Jack noted that privacy needed to be considered early in projects like this, something that had not happened here.
The process had also lacked thoroughness, as the temporary system that was being used was familiar, leading to complacency.
“We believe there was insufficient rigour in the process that led to SWS being implemented as the temporary solution.
“Because it was an existing platform, already in use for a range of other initiatives, this decision was not treated in the way ‘go-live’ decisions are generally made and governed.”
This breach is not the first time MSD has been caught with its privacy pants around its ankles.
In 2012 a review was ordered after a serious problem was revealed with its public kiosks in Work and Income offices, which could be used to access detailed private information.
At the time MSD assured the public it took its privacy seriously, but refused Newsroom an interview to talk about its latest misstep.
In a statement, chief executive Brendon Boyle said there were some “useful lessons” to be taken from the report.
“MSD and the Ministry for Vulnerable Children, Oranga Tamariki will take the lessons learned from this independent review and ensure they are applied throughout both organisations.

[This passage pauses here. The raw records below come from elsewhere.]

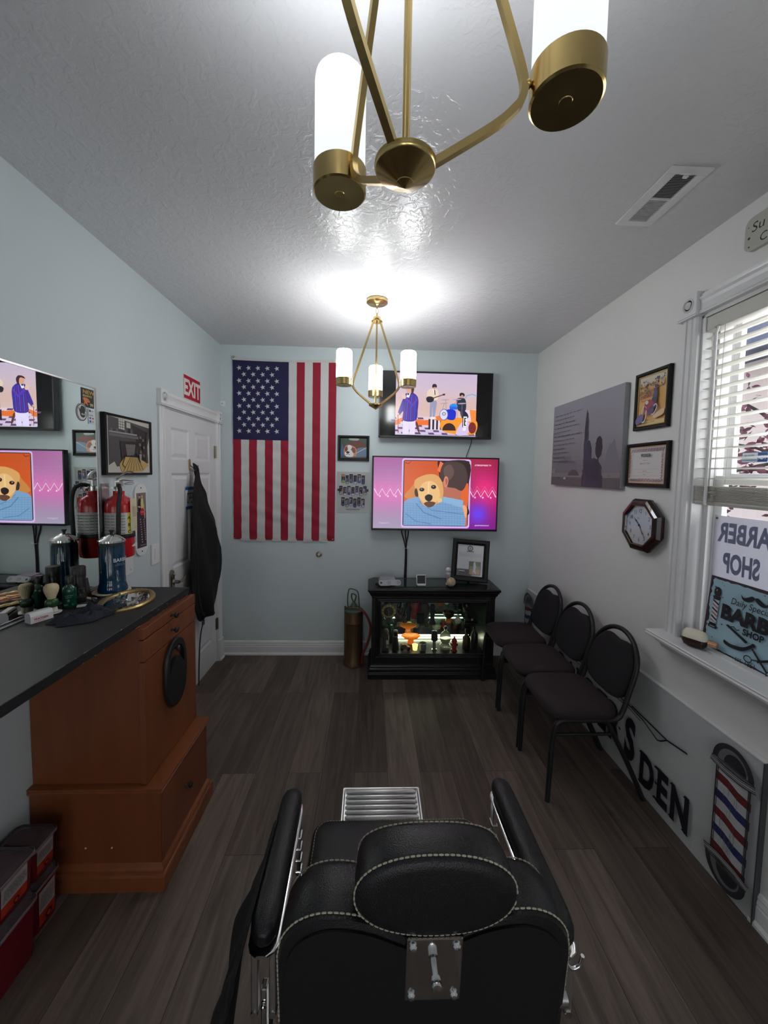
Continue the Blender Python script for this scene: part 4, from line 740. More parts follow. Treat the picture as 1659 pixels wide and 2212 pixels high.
a.ell(112, 706, 14, 9, (50, 40, 42)); a.line([(95, 724), (112, 718), (130, 724)], 4, (60, 40, 40)); a.ell(96, 686, 5, 3, (30, 20, 20)); a.ell(140, 686, 5, 3, (30, 20, 20)); a.line([(180, 712), (262, 668)], 3, (215, 225, 230)); a.blob([(52, 735), (140, 742), (265, 738), (265, 750), (52, 750)], (70, 60, 60)); a.build('picture_print', t)
t = thing('card_poster', 'silver grey poster printed with three rows of baseball cards', 'poster', (-.1515, YB, 1.4755), 'back'); signboard(t, 'metal_sheet', .284, .360, .0025, mat('silver_grey_print_sheet', (.42, .42, .42), .4, metal=.25), .012)
a = Art(PRINT, .0027, mp=fit(130, 2010, 1450, 370, -.142, -.180, .142, .180)); rd = random.Random(12)
def card(x, y):
    w, h = 145, 370; a.poly([(x-10, y-12), (x+w+10, y-12), (x+w+10, y+h-40), (x+w-25, y+h+12), (x+25, y+h+12), (x-10, y+h-40)], (205, 205, 205)); dk = rd.choice([(34, 32, 48), (26, 26, 30), (40, 38, 60), (28, 30, 36)])
    a.poly([(x, y), (x+w, y), (x+w, y+h-45), (x+w-30, y+h), (x+30, y+h), (x, y+h-45)], dk); a.ell(x+w*.5, y+h*.24, 24, 34, rd.choice([(150, 130, 120), (170, 150, 138), (120, 110, 110)]))
    for k in range(5): a.rect(x+rd.uniform(8, 80), y+h*rd.uniform(.1, .8), x+rd.uniform(60, 135), y+h*rd.uniform(.1, .8), rd.choice([(110, 115, 150), (60, 60, 80), (150, 150, 160), (20, 20, 26), (80, 76, 100), (170, 110, 100)]))
    a.blob([(x+25, y+h*.75), (x+w-20, y+h*.72), (x+w-30, y+h*.93), (x+40, y+h*.95)], rd.choice([(165, 170, 200), (90, 95, 140), (150, 160, 150), (60, 70, 120), (190, 190, 200)]))
for i in range(6): card(312+i*164, 450+(50 if i % 2 else 0)); card(312+i*164, 1385+(50 if i % 2 else 0))
for i in range(7): card(226+i*164, 925+(45 if i % 2 else 0))
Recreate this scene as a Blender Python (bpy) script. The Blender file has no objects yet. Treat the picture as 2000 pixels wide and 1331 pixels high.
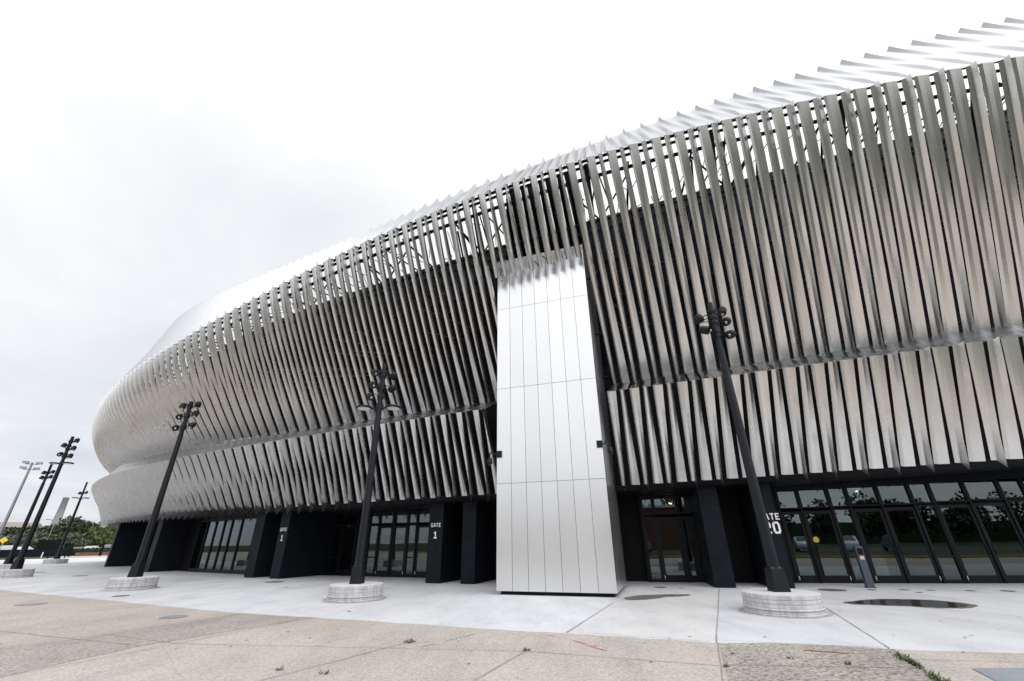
import bpy, math, random
import numpy as np
from mathutils import Vector, Matrix
random.seed(7); rng = np.random.default_rng(7)
S = bpy.context.scene
COL = S.collection
R_ = math.radians

# ------------------------------------------------------------------ helpers
class MB:
    """collects faces, builds ONE mesh object"""
    def __init__(s): s.v=[]; s.f=[]; s.sm=[]; s.mi=[]
    def add(s, vs, fs, smooth=False, mi=0):
        b=len(s.v); s.v+= [tuple(map(float,p)) for p in vs]
        for f in fs: s.f.append(tuple(b+i for i in f)); s.sm.append(smooth); s.mi.append(mi)
    def hexa(s, p, mi=0):   # 8 points: bottom 0-3 ccw, top 4-7
        s.add(p,[(3,2,1,0),(4,5,6,7),(0,1,5,4),(1,2,6,5),(2,3,7,6),(3,0,4,7)],mi=mi)
    def box(s, c, d, rz=0, mi=0):
        x,y,z=d[0]/2,d[1]/2,d[2]/2; cs,sn=math.cos(rz),math.sin(rz)
        P=[]
        for zz in (-z,z):
            for a,b in ((-x,-y),(x,-y),(x,y),(-x,y)): P.append((c[0]+a*cs-b*sn,c[1]+a*sn+b*cs,c[2]+zz))
        s.hexa(P,mi)
    def tube(s, a, b, r1, r2=None, n=8, caps=True, smooth=True, mi=0):
        r2=r1 if r2 is None else r2
        a=Vector(a); b=Vector(b); d=(b-a)
        if d.length<1e-6: return
        d.normalize(); u=d.orthogonal().normalized(); w=d.cross(u)
        vs=[]
        for q,r in ((a,r1),(b,r2)):
            for i in range(n):
                t=2*math.pi*i/n; vs.append(q+u*(r*math.cos(t))+w*(r*math.sin(t)))
        fs=[(i,(i+1)%n,n+(i+1)%n,n+i) for i in range(n)]
        s.add(vs,fs,smooth,mi)
        if caps: s.add(vs,[tuple(range(n))[::-1],tuple(range(n,2*n))],False,mi)
    def path(s, pts, r, n=6, mi=0):
        for a,b in zip(pts[:-1],pts[1:]): s.tube(a,b,r,n=n,mi=mi)
    def lathe(s, o, ax, prof, n=18, mi=0, smooth=True):
        ax=Vector(ax).normalized(); o=Vector(o); u=ax.orthogonal().normalized(); w=ax.cross(u)
        vs=[]; 
        for (r,h) in prof:
            for i in range(n):
                t=2*math.pi*i/n; vs.append(o+ax*h+u*(r*math.cos(t))+w*(r*math.sin(t)))
        fs=[]
        for k in range(len(prof)-1):
            for i in range(n): fs.append((k*n+i,k*n+(i+1)%n,(k+1)*n+(i+1)%n,(k+1)*n+i))
        s.add(vs,fs,smooth,mi)
        s.add(vs,[tuple(range(n))[::-1],tuple(range((len(prof)-1)*n,len(prof)*n))],False,mi)
    def grid(s, P, smooth=True, mi=0):  # P: rows x cols x 3
        P=np.asarray(P); r,c=P.shape[:2]
        s.add(P.reshape(-1,3),[(i*c+j,i*c+j+1,(i+1)*c+j+1,(i+1)*c+j) for i in range(r-1) for j in range(c-1)],smooth,mi)
    def build(s, name, mat, parent=None):
        me=bpy.data.meshes.new(name); me.from_pydata(s.v,[],s.f)
        mats=mat if isinstance(mat,(list,tuple)) else [mat]
        for m in mats: me.materials.append(m)
        me.polygons.foreach_set('use_smooth',s.sm)
        if len(mats)>1: me.polygons.foreach_set('material_index',s.mi)
        me.update()
        o=bpy.data.objects.new(name,me); COL.objects.link(o)
        if parent is not None:
            o.parent=parent; o.matrix_parent_inverse=Matrix.Translation(-parent.location) if parent.type=='EMPTY' else Matrix.Identity(4)
        return o
def tag(o,label=None,cat=None,group=None,kind=None):
    if label: o['label']=label
    if cat: o['category']=cat
    if group: o['group']=group
    if kind: o['kind']=kind
    return o
def empty(name,loc,label,cat,group=None):
    o=bpy.data.objects.new(name,None); COL.objects.link(o); o.location=loc; o.empty_display_size=.3
    return tag(o,label,cat,group)

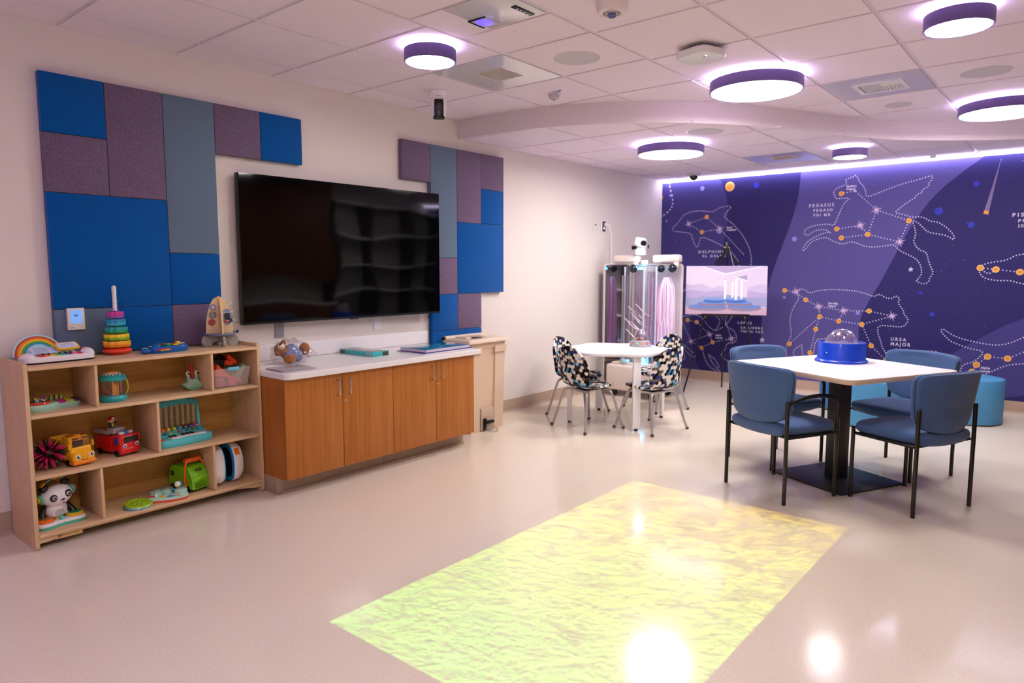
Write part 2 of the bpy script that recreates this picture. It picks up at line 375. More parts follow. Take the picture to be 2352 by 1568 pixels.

The protection of client data is a high priority.”
Boyle confirmed an employment investigation based on the issues identified in the report was ongoing.
Tolley was more forthcoming in her statement, saying she was extremely disappointed in what had happened considering MSD’s track record.
“I have made it clear to the chief executive that I expect these lessons will be taken on board.”
Privacy Commissioner John Edwards said while the review addressed the portal issue, it did not have the remit to look at the client level data policy which needed to be assessed.
“What it does show is the risk of going too fast with this type of thing,” he said.